→ **Task description**:
Reproduce, character for character, the lines below from the first through the one with "from mathutils.geometry import". Leave pictures out.

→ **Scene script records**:
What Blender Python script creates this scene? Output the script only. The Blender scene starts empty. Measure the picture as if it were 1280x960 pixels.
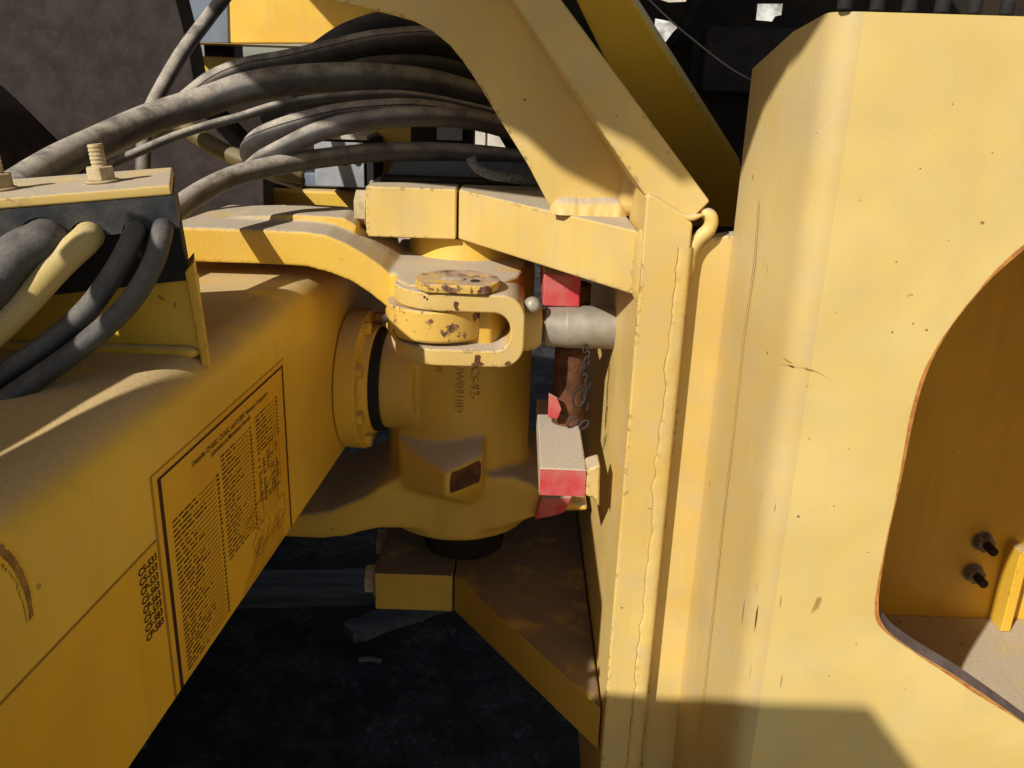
import bpy, bmesh, math, random
import numpy as np
from mathutils import Vector, Matrix
from mathutils.geometry import tessellate_polygon

# ------------------------------------------------------------------ scene, camera, light
scene = bpy.context.scene
COL = scene.collection
random.seed(7)
FPX, PITCH, ROLL, CAMH = 1096.0, math.radians(19.35), math.radians(-1.9), 1.25
CAM = Vector((0, 0, CAMH))
FWD = Vector((0, math.cos(PITCH), -math.sin(PITCH)))
UP0 = Vector((0, math.sin(PITCH), math.cos(PITCH)))
RT0 = Vector((1, 0, 0))
RT = math.cos(ROLL) * RT0 - math.sin(ROLL) * UP0
UPV = math.cos(ROLL) * UP0 + math.sin(ROLL) * RT0

cd = bpy.data.cameras.new("camera")
cam = bpy.data.objects.new("camera", cd)
COL.objects.link(cam)
cd.sensor_width = 36.0
cd.lens = 36.0 * FPX / 1280.0
cd.clip_start, cd.clip_end = 0.01, 500
cam.matrix_world = Matrix((
    (RT.x, UPV.x, -FWD.x, CAM.x), (RT.y, UPV.y, -FWD.y, CAM.y),
    (RT.z, UPV.z, -FWD.z, CAM.z), (0, 0, 0, 1)))
scene.camera = cam

SUN_AZ, SUN_EL = math.radians(40), math.radians(35)      # the light travels to the right and away
LIGHT = Vector((math.sin(SUN_AZ) * math.cos(SUN_EL), math.cos(SUN_AZ) * math.cos(SUN_EL), -math.sin(SUN_EL)))
ld = bpy.data.lights.new("sun", 'SUN')
ld.energy, ld.angle, ld.color = 4.25, math.radians(0.53), (1.0, 0.95, 0.865)
sun = bpy.data.objects.new("sun", ld)
COL.objects.link(sun)
sun.location = (-3, -3, 5)
sun.rotation_euler = LIGHT.to_track_quat('-Z', 'Y').to_euler()

world = bpy.data.worlds.new("World")
scene.world = world
world.use_nodes = True
wn = world.node_tree
wn.nodes.clear()
sky = wn.nodes.new('ShaderNodeTexSky')
sky.sky_type = 'NISHITA'
sky.sun_disc = False
sky.sun_elevation = SUN_EL
sky.sun_rotation = math.atan2(-LIGHT.x, -LIGHT.y)
bg = wn.nodes.new('ShaderNodeBackground')
bg.inputs[1].default_value = 0.066
wo = wn.nodes.new('ShaderNodeOutputWorld')
wn.links.new(sky.outputs[0], bg.inputs[0])
wn.links.new(bg.outputs[0], wo.inputs[0])
scene.view_settings.view_transform = 'Standard'
scene.view_settings.look = 'None'
scene.view_settings.exposure = 0.27
scene.view_settings.gamma = 1.0
scene.view_settings.use_curve_mapping = False

# ------------------------------------------------------------------ sight lines: a photo pixel met with a plane of the place
def ray(x, y):
    return FWD + (x - 640) / FPX * RT - (y - 480) / FPX * UPV
def PY(x, y, Y):
    d = ray(x, y); return CAM + d * (Y / d.y)
def PZ(x, y, Z):
    d = ray(x, y); return CAM + d * ((Z - CAMH) / d.z)
def PX(x, y, X):
    d = ray(x, y); return CAM + d * (X / d.x)
def PN(x, y, q, n):
    d = ray(x, y); return CAM + d * ((q - CAM).dot(n) / d.dot(n))

# ------------------------------------------------------------------ materials
def node(nt, t, **kw):
    n = nt.nodes.new(t)
    for k, v in kw.items():
        setattr(n, k, v)
    return n

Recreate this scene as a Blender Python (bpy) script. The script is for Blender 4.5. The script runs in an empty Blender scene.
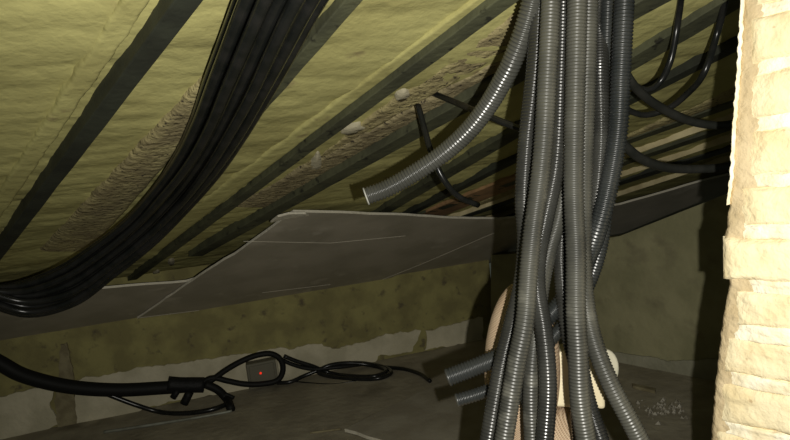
import bpy, bmesh, math, random
import numpy as np
from mathutils import Vector, Matrix, noise
random.seed(7)
rng = np.random.default_rng(7)
sc = bpy.context.scene
col = sc.collection

# ------------------------------------------------------------------ camera
FPX = 620.0                      # focal length in pixels of the 790 x 440 frame
UP = np.array((-.127, .987, -.093)); UP /= np.linalg.norm(UP)      # the true vertical seen from the camera
FW = np.array((0, 0, 1.0)); YC = FW - UP * FW.dot(UP); YC /= np.linalg.norm(YC)
XC = -np.cross(YC, UP); 
if XC[0] < 0: XC = -XC
CAM_H = .93
B = np.array((XC, YC, UP))       # rows: world axes in lens coordinates (right, up, forward)
def W(p): 
    q = B @ np.asarray(p, float); return np.array((q[0], q[1], q[2] + CAM_H))
def D(v): return B @ np.asarray(v, float)
cd = bpy.data.cameras.new('camera'); cam = bpy.data.objects.new('camera', cd); col.objects.link(cam)
cd.sensor_width = 36; cd.lens = 36 * FPX / 790; cd.clip_start = .02
r_, u_, f_ = D((1, 0, 0)), D((0, 1, 0)), D((0, 0, 1))
cam.matrix_world = Matrix(((r_[0], u_[0], -f_[0], 0), (r_[1], u_[1], -f_[1], 0), (r_[2], u_[2], -f_[2], CAM_H), (0, 0, 0, 1)))
sc.camera = cam
# ------------------------------------------------------------------ world, flash, exposure
wd = bpy.data.worlds.new('world'); sc.world = wd; wd.use_nodes = True
bg = wd.node_tree.nodes['Background']; bg.inputs[0].default_value = (.9, 1, .8, 1); bg.inputs[1].default_value = .04
ld = bpy.data.lights.new('camera_flash', 'SPOT'); ld.energy = 54; ld.spot_size = math.radians(125); ld.spot_blend = .9
ld.shadow_soft_size = .004; ld.color = (1, .97, .88)
flash = bpy.data.objects.new('camera_flash', ld); col.objects.link(flash)
fm = cam.matrix_world.copy(); fm.translation = Vector(W((.05, -.014, .0))); flash.matrix_world = fm
sc.view_settings.view_transform = 'Standard'; sc.view_settings.look = 'None'; sc.view_settings.gamma = 1
sc.view_settings.exposure = 0.0

# ------------------------------------------------------------------ rays and planes (lens coordinates)
def uv(px, py): return (px - 395) / FPX, (220 - py) / FPX
def at(px, py, z): u, v = uv(px, py); return np.array((u * z, v * z, z))
class Plane:
    def __init__(s, n, p): s.n = np.asarray(n, float) / np.linalg.norm(n); s.d = s.n.dot(p)
    def hit(s, px, py, off=0.0):
        u, v = uv(px, py); r = np.array((u, v, 1.0)); return r * ((s.d + off) / s.n.dot(r))
DE = np.array((4.11, .624, 1)); DE /= np.linalg.norm(DE)            # along the eaves
P0 = at(490, 338, 3.1); PG = at(700, 388, 2.3)
floorP = Plane(UP, P0)
DG = PG - P0; DG /= np.linalg.norm(DG)                              # along the return wall
nE = np.cross(DE, UP); nE /= np.linalg.norm(nE)
if nE[2] > 0: nE = -nE
nG = np.cross(DG, UP); nG /= np.linalg.norm(nG)
if nG[2] > 0: nG = -nG
backP = Plane(nE, P0); rightP = Plane(nG, P0)
rn = np.array((-.375, 2.007, .394)); roofP = Plane(rn, rn / rn.dot(rn)); 
bn = np.array((-.276, 1.158, .4396)); boardP = Plane(bn, bn / bn.dot(bn))

# ------------------------------------------------------------------ materials
def mat(name, base, rough=.8, second=None, scale=8, stretch=(1, 1, 1), lo=.4, hi=.6, bump=0, bscale=40, spec=.4, dark=None, dscale=30, dlo=.62, dhi=.7, metal=0, detail=6):
    m = bpy.data.materials.new(name); m.use_nodes = True; nt = m.node_tree; n = nt.nodes; L = nt.links
    b = n['Principled BSDF']; b.inputs['Roughness'].default_value = rough; b.inputs['Specular IOR Level'].default_value = spec
    b.inputs['Metallic'].default_value = metal
    tc = n.new('ShaderNodeTexCoord'); mp = n.new('ShaderNodeMapping'); L.new(tc.outputs['Object'], mp.inputs[0]); mp.inputs['Scale'].default_value = stretch
    def nz(s, d=detail):
        t = n.new('ShaderNodeTexNoise'); t.inputs['Scale'].default_value = s; t.inputs['Detail'].default_value = d; L.new(mp.outputs[0], t.inputs[0]); return t
    def mix(c1, c2, fac, a, bb):
        r = n.new('ShaderNodeMapRange'); r.inputs[1].default_value = a; r.inputs[2].default_value = bb; L.new(fac, r.inputs[0])
        x = n.new('ShaderNodeMix'); x.data_type = 'RGBA'; L.new(r.outputs[0], x.inputs[0])
        for c, i in ((c1, 6), (c2, 7)):
            if isinstance(c, tuple): x.inputs[i].default_value = (*c, 1)
            else: L.new(c, x.inputs[i])
        return x.outputs[2]
    c = base
    if second: c = mix(base, second, nz(scale).outputs[0], lo, hi)
    if dark: c = mix(c, dark, nz(dscale, 8).outputs[0], dlo, dhi)
    if isinstance(c, tuple): b.inputs['Base Color'].default_value = (*c, 1)
    else: L.new(c, b.inputs['Base Color'])
    if bump:
        bp = n.new('ShaderNodeBump'); bp.inputs['Strength'].default_value = bump; bp.inputs['Distance'].default_value = .01
        L.new(nz(bscale, 8).outputs[0], bp.inputs['Height']); L.new(bp.outputs[0], b.inputs['Normal'])
    return m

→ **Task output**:
What Blender Python script creates this scene? Output the script only. The Blender scene starts empty. Measure the picture as if it were 1280x960 pixels.
import bpy, bmesh, math, random
import numpy as np
from mathutils import Vector, Matrix
from mathutils.geometry import tessellate_polygon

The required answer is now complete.